The talk today is not about another home run given up by Francisco Rodriguez, and how the multi-year contract he was given in the off-season is being to look mighty worrisome. It's not about the grit that the Mets' Quadruple-A lineup showed in scoring three runs in the eighth to temporarily tie the score in what eventually became a 5-4 loss.

No, the talk today is apparently about how many ways the New York Mets - and presumably their fans - can desecrate the bloody and beaten corpse of Matt Cain.

Cain is a marked man today, for having the temerity to lose the handle on his fastball in a 0-0 game in the fourth inning with a man on first and nobody out. Mets fans at the game, momentarily stunned into silence by the sight of their last remaining superstar face down and motionless beside home plate, began to roar their disapproval for Cain as it became clear that Wright was going to leave the field under his own power.

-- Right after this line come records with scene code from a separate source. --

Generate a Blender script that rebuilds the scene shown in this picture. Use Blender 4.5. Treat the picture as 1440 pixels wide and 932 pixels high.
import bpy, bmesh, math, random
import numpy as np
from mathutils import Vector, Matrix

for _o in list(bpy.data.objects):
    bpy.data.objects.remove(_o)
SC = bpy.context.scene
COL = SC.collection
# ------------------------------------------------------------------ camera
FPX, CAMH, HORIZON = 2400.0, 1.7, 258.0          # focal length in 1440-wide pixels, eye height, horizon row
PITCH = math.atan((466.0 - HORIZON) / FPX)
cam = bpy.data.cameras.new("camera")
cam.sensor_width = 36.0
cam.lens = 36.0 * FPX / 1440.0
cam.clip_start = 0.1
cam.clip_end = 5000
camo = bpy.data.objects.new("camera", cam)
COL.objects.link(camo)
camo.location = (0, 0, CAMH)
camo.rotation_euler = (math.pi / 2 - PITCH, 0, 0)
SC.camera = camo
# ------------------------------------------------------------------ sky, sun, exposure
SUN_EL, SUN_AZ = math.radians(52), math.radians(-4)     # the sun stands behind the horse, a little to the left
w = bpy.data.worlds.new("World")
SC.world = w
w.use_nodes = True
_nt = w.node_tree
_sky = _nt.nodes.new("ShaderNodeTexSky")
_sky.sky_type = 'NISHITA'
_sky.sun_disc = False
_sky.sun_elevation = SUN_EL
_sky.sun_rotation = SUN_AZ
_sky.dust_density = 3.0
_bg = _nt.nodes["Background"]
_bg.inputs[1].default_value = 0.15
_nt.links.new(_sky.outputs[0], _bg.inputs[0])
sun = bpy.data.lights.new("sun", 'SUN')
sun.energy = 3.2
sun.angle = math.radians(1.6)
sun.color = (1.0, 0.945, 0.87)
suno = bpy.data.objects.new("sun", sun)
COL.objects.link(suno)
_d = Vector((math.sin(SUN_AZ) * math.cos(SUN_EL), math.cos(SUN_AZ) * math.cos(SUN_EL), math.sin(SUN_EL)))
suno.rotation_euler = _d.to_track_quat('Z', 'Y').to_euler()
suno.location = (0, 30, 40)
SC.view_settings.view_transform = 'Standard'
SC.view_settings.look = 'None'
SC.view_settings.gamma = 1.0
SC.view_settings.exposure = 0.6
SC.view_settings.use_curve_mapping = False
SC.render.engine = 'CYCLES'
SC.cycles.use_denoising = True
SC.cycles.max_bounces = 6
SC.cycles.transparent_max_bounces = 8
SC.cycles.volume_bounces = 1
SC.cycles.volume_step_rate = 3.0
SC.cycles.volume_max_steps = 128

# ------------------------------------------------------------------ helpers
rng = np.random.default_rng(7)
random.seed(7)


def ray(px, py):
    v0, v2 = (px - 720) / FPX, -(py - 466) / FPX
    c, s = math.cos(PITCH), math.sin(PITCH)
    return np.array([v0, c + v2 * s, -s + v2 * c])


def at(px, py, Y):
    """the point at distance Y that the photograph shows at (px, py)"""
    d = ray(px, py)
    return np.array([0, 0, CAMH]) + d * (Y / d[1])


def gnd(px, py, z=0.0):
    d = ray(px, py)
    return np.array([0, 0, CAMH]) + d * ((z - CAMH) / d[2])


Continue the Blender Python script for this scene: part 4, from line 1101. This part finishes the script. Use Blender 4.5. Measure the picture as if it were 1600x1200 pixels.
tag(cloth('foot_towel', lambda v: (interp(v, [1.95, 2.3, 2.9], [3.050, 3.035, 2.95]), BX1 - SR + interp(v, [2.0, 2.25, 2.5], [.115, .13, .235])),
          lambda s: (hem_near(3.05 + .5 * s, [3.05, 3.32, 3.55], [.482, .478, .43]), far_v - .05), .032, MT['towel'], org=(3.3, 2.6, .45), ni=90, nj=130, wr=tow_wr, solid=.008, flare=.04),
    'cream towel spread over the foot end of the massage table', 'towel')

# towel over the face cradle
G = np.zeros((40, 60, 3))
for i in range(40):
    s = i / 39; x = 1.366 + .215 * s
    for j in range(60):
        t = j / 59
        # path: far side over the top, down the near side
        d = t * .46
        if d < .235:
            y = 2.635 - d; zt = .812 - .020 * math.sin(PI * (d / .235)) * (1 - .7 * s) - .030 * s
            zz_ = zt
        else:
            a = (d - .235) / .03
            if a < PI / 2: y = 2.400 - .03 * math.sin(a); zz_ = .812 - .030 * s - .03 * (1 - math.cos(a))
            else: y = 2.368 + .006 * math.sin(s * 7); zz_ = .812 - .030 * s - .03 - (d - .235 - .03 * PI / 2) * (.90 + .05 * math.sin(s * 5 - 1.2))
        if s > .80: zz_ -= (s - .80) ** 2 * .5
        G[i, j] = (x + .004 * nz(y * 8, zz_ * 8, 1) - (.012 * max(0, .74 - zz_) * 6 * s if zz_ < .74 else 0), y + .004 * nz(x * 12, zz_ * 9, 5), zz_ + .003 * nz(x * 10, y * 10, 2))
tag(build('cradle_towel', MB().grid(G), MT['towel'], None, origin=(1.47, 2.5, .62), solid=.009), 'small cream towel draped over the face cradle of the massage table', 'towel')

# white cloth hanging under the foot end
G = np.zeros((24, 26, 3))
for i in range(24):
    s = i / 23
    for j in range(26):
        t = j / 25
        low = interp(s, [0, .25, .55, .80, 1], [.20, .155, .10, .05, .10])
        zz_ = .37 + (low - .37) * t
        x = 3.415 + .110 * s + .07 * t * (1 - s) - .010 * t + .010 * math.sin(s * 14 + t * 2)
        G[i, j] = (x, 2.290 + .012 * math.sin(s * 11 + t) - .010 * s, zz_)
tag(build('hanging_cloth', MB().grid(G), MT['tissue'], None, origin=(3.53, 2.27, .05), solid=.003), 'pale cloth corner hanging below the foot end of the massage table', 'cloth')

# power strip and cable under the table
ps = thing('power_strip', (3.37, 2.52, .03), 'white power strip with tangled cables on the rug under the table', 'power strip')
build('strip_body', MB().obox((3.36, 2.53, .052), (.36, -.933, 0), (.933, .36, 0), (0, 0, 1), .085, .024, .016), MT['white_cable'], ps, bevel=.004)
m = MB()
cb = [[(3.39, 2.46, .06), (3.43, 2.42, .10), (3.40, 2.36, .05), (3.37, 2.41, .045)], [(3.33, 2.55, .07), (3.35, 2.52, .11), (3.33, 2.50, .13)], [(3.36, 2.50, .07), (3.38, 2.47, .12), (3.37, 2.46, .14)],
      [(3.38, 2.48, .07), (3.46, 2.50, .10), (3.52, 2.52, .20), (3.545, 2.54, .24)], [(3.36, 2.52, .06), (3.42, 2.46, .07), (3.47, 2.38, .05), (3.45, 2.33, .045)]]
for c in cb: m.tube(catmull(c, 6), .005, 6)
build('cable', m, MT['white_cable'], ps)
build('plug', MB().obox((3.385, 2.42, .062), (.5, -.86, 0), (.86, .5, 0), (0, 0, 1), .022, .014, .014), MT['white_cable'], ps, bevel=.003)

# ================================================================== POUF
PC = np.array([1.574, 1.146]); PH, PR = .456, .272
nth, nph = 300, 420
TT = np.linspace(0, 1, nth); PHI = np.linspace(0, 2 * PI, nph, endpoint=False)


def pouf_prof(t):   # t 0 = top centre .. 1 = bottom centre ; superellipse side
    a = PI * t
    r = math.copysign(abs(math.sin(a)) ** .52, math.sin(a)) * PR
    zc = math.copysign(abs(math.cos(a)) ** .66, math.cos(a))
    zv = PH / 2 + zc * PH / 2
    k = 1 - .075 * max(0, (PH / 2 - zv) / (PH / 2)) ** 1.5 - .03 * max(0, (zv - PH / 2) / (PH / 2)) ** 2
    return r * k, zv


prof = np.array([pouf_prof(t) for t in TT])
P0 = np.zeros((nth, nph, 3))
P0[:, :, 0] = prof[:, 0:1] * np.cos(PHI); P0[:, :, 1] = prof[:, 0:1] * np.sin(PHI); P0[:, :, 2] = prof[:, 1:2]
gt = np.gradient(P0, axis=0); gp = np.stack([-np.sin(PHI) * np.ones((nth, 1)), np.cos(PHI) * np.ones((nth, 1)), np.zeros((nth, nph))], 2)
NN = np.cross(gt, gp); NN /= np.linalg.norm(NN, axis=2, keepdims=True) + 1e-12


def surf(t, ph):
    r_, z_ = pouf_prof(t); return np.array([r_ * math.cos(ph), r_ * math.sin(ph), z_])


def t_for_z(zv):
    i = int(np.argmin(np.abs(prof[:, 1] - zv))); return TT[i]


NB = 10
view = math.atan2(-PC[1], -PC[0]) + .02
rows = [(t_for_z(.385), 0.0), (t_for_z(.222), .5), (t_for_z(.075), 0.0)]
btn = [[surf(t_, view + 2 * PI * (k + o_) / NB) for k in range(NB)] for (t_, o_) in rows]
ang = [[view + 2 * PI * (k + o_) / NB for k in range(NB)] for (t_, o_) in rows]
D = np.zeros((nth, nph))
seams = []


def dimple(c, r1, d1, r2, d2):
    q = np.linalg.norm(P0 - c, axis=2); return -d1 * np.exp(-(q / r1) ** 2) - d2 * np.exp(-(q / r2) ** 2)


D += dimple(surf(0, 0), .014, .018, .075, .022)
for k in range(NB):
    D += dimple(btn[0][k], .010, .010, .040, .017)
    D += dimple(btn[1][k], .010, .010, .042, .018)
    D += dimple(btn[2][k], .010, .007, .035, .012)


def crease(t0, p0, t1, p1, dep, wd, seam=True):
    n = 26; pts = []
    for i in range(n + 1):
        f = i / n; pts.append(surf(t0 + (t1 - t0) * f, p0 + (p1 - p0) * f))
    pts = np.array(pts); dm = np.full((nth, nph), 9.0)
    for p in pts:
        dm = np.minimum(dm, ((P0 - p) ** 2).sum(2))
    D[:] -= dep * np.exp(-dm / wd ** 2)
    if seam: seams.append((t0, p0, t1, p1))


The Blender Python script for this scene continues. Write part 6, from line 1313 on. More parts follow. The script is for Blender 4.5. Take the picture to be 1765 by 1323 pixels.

Cain was not trying to hit Wright; the Giants are actually in a playoff race and can ill afford to give games away to bottom feeders like the Mets. There's no history between Wright and Cain or Wright and the Giants, so intentionally hitting the batter in that spot means nothing more than another baserunner in what was shaping up as a tight, low-scoring game.

It's a sad commentary on society today that baseball fans have become so bloodthirsty for violence that they expect batters who have been hit by a pitch to attack the opposing pitcher and to start a brawl in the middle of a sporting event.